_Data shown_.
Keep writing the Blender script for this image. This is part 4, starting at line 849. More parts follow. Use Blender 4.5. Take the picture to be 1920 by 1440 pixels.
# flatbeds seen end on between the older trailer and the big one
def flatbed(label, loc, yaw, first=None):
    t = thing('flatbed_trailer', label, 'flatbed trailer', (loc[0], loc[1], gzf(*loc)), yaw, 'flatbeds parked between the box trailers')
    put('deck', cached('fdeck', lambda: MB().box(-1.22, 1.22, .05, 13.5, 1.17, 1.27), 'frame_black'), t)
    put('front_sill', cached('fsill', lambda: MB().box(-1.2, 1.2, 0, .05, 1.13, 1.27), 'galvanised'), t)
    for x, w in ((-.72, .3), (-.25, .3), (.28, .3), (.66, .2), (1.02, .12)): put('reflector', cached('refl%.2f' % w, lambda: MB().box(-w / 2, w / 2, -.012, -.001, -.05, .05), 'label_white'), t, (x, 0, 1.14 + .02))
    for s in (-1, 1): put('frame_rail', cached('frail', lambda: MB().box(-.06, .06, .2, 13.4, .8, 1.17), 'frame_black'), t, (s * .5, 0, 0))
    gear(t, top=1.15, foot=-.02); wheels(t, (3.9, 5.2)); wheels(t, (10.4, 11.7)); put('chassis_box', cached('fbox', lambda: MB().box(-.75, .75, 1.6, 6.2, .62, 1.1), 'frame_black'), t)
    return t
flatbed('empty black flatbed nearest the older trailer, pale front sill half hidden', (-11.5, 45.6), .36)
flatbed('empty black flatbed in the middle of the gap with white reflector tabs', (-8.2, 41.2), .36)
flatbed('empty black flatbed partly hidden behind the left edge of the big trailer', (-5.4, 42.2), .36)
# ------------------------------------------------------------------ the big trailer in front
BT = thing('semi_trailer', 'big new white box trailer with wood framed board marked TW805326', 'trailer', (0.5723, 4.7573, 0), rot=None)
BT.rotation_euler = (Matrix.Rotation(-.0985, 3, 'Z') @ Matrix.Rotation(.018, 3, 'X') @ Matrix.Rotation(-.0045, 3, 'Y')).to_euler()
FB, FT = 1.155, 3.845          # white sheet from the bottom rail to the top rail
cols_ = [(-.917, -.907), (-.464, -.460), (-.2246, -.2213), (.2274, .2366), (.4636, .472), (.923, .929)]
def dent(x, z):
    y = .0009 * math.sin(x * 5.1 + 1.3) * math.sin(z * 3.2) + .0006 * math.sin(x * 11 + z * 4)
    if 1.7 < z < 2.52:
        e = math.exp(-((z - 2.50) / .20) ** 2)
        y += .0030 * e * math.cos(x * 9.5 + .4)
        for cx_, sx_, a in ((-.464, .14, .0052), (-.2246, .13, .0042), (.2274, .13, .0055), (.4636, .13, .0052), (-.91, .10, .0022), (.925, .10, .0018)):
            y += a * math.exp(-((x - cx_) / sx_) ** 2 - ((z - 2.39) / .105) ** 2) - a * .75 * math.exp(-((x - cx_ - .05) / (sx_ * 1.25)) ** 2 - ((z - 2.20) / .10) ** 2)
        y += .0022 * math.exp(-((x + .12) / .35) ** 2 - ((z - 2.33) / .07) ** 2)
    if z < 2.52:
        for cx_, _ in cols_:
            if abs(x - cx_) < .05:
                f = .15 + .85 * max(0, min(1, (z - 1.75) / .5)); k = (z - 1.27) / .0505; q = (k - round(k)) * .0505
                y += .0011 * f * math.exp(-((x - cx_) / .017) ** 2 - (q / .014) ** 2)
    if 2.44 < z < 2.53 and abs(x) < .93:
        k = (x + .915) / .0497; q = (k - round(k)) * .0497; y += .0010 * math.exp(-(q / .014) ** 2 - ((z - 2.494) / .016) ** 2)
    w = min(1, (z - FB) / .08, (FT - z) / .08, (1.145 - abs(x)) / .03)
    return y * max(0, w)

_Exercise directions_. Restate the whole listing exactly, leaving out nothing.

_Full response_.
Keep writing the Blender script for this image. This is part 4, starting at line 849. More parts follow. Use Blender 4.5. Take the picture to be 1920 by 1440 pixels.
# flatbeds seen end on between the older trailer and the big one
def flatbed(label, loc, yaw, first=None):
    t = thing('flatbed_trailer', label, 'flatbed trailer', (loc[0], loc[1], gzf(*loc)), yaw, 'flatbeds parked between the box trailers')
    put('deck', cached('fdeck', lambda: MB().box(-1.22, 1.22, .05, 13.5, 1.17, 1.27), 'frame_black'), t)
    put('front_sill', cached('fsill', lambda: MB().box(-1.2, 1.2, 0, .05, 1.13, 1.27), 'galvanised'), t)
    for x, w in ((-.72, .3), (-.25, .3), (.28, .3), (.66, .2), (1.02, .12)): put('reflector', cached('refl%.2f' % w, lambda: MB().box(-w / 2, w / 2, -.012, -.001, -.05, .05), 'label_white'), t, (x, 0, 1.14 + .02))
    for s in (-1, 1): put('frame_rail', cached('frail', lambda: MB().box(-.06, .06, .2, 13.4, .8, 1.17), 'frame_black'), t, (s * .5, 0, 0))
    gear(t, top=1.15, foot=-.02); wheels(t, (3.9, 5.2)); wheels(t, (10.4, 11.7)); put('chassis_box', cached('fbox', lambda: MB().box(-.75, .75, 1.6, 6.2, .62, 1.1), 'frame_black'), t)
    return t
flatbed('empty black flatbed nearest the older trailer, pale front sill half hidden', (-11.5, 45.6), .36)
flatbed('empty black flatbed in the middle of the gap with white reflector tabs', (-8.2, 41.2), .36)
flatbed('empty black flatbed partly hidden behind the left edge of the big trailer', (-5.4, 42.2), .36)
# ------------------------------------------------------------------ the big trailer in front
BT = thing('semi_trailer', 'big new white box trailer with wood framed board marked TW805326', 'trailer', (0.5723, 4.7573, 0), rot=None)
BT.rotation_euler = (Matrix.Rotation(-.0985, 3, 'Z') @ Matrix.Rotation(.018, 3, 'X') @ Matrix.Rotation(-.0045, 3, 'Y')).to_euler()
FB, FT = 1.155, 3.845          # white sheet from the bottom rail to the top rail
cols_ = [(-.917, -.907), (-.464, -.460), (-.2246, -.2213), (.2274, .2366), (.4636, .472), (.923, .929)]
def dent(x, z):
    y = .0009 * math.sin(x * 5.1 + 1.3) * math.sin(z * 3.2) + .0006 * math.sin(x * 11 + z * 4)
    if 1.7 < z < 2.52:
        e = math.exp(-((z - 2.50) / .20) ** 2)
        y += .0030 * e * math.cos(x * 9.5 + .4)
        for cx_, sx_, a in ((-.464, .14, .0052), (-.2246, .13, .0042), (.2274, .13, .0055), (.4636, .13, .0052), (-.91, .10, .0022), (.925, .10, .0018)):
            y += a * math.exp(-((x - cx_) / sx_) ** 2 - ((z - 2.39) / .105) ** 2) - a * .75 * math.exp(-((x - cx_ - .05) / (sx_ * 1.25)) ** 2 - ((z - 2.20) / .10) ** 2)
        y += .0022 * math.exp(-((x + .12) / .35) ** 2 - ((z - 2.33) / .07) ** 2)
    if z < 2.52:
        for cx_, _ in cols_:
            if abs(x - cx_) < .05:
                f = .15 + .85 * max(0, min(1, (z - 1.75) / .5)); k = (z - 1.27) / .0505; q = (k - round(k)) * .0505
                y += .0011 * f * math.exp(-((x - cx_) / .017) ** 2 - (q / .014) ** 2)
    if 2.44 < z < 2.53 and abs(x) < .93:
        k = (x + .915) / .0497; q = (k - round(k)) * .0497; y += .0010 * math.exp(-(q / .014) ** 2 - ((z - 2.494) / .016) ** 2)
    w = min(1, (z - FB) / .08, (FT - z) / .08, (1.145 - abs(x)) / .03)
    return y * max(0, w)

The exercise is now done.